I peeled the garlic, carrots, and sweet potato; crushed the garlic, roughly chopped the carrots, and diced the sweet potato. I like the sweet potatoes to be small and bite-sized so when you find one, it's a delicious little treat.
Peeled the radish and chopped it into big chunks.

Roughly chopped half an onion and set aside for later. I'll explain why below.
I like to handle the meat after I've prepared all of the vegetables so that I don't cross-contaminate anything; even though the dish is going to be fully cooked and beef isn't as deadly as raw chicken, it's still good practice.
I scored the meat so that the sauce and flavors could really penetrate and make it tastier.
Piece by piece, I made a few cuts into the meat, like so:
I grated the ginger. I always see recipes describing the length of the ginger piece to use (hence, why I wrote 2" piece). But what you're looking for is about 1/2 teaspoon of grated ginger in the end.
Then I mixed all of the ingredients for the sauce together.
I threw all of the ingredients into a pot. I like to start by layering the meat on the bottom and sprinkling the veggies on top.
Then I poured in the sauce and water, put it on high heat, and covered.
Once it came to a boil, I took off the cover and gave it a gentle stir just to distribute the ingredients better and make sure everything got a chance to simmer in the sauce. I say gentle because all of the vegetables get really soft and if you just get in there and roughly stir it, you'll mush them all up. It'll look like there's more liquid in the pot than what you started with because the meat is shrinking as it cooks and the vegetables are releasing a lot of liquid (mostly the radishes). After I stirred, I put the cover back on and lowered the heat and let it simmer for 1-1/2 hours. Letting it cook for a long time over a gentle heat is why the meat ends up so tender.
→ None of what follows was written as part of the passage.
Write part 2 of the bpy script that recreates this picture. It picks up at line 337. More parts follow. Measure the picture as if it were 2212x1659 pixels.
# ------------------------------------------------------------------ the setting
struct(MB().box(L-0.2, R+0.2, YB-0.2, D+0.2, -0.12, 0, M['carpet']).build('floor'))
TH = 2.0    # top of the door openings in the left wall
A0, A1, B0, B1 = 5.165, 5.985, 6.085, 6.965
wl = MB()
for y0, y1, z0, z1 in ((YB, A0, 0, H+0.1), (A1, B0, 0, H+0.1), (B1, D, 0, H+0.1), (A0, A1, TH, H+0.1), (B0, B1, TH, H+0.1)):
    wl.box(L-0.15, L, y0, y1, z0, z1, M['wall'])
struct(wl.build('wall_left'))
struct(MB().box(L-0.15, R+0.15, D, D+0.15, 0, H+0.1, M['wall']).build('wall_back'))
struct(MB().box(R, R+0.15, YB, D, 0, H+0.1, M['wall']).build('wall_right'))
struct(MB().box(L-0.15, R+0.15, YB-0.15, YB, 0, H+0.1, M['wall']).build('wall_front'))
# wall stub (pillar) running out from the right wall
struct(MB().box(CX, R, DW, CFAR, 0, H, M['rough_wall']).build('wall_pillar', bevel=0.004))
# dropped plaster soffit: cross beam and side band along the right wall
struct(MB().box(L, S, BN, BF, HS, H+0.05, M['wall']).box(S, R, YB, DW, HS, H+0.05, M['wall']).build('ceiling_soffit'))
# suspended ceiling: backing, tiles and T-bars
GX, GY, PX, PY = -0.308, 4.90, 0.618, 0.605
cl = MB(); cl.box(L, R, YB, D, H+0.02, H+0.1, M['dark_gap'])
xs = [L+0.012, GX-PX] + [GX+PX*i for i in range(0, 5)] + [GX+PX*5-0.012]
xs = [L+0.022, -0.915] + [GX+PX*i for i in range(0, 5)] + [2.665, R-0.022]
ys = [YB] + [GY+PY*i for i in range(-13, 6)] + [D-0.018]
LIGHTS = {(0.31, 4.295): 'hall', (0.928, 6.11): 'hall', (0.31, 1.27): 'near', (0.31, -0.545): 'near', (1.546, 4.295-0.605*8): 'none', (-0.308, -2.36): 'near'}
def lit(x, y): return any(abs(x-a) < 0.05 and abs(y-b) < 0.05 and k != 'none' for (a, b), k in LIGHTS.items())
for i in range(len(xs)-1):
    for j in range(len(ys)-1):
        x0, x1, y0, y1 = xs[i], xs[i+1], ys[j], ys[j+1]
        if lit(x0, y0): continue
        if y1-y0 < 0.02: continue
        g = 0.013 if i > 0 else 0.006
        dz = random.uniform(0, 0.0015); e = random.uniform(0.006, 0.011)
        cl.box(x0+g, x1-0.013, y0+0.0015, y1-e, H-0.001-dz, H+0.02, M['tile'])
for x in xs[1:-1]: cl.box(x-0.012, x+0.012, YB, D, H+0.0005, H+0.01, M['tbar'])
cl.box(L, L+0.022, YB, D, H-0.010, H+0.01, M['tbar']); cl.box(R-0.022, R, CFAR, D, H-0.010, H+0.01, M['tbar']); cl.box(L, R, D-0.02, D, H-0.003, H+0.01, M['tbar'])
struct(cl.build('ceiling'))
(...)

The slow, gentle heat breaks down the collagen and leaves the meat really soft.
I said to set aside the onions because I like to add them at the end and let them just cook for 5 minutes to add a different textural element. Otherwise, all of the vegetables are really mushy and you can't tell them apart. Plus, overcooked onions tend to have a slimy texture, which I'm not a fan of. Texture is a really big part of food for me.
I included this not-so-attractive photo to show how tender the meat is and how soft the veggies are once the dish is ready.

Serve with white short-grain rice (Korean/Japanese rice).

** You might notice that there's a lot of grease floating at the top of the pot, rendered from the meat. You have three choices here:
  1. You can leave it alone if you're not really going to eat the sauce.
  2. You can use a turkey baster to suck off some of the grease, which is what I do.
  3. Or if you have the time, you can make this one day ahead and put the pot in the fridge overnight. In the morning you can peel/scrape off the layer of hardened lard sitting on top and just warm it up again when you're ready to eat.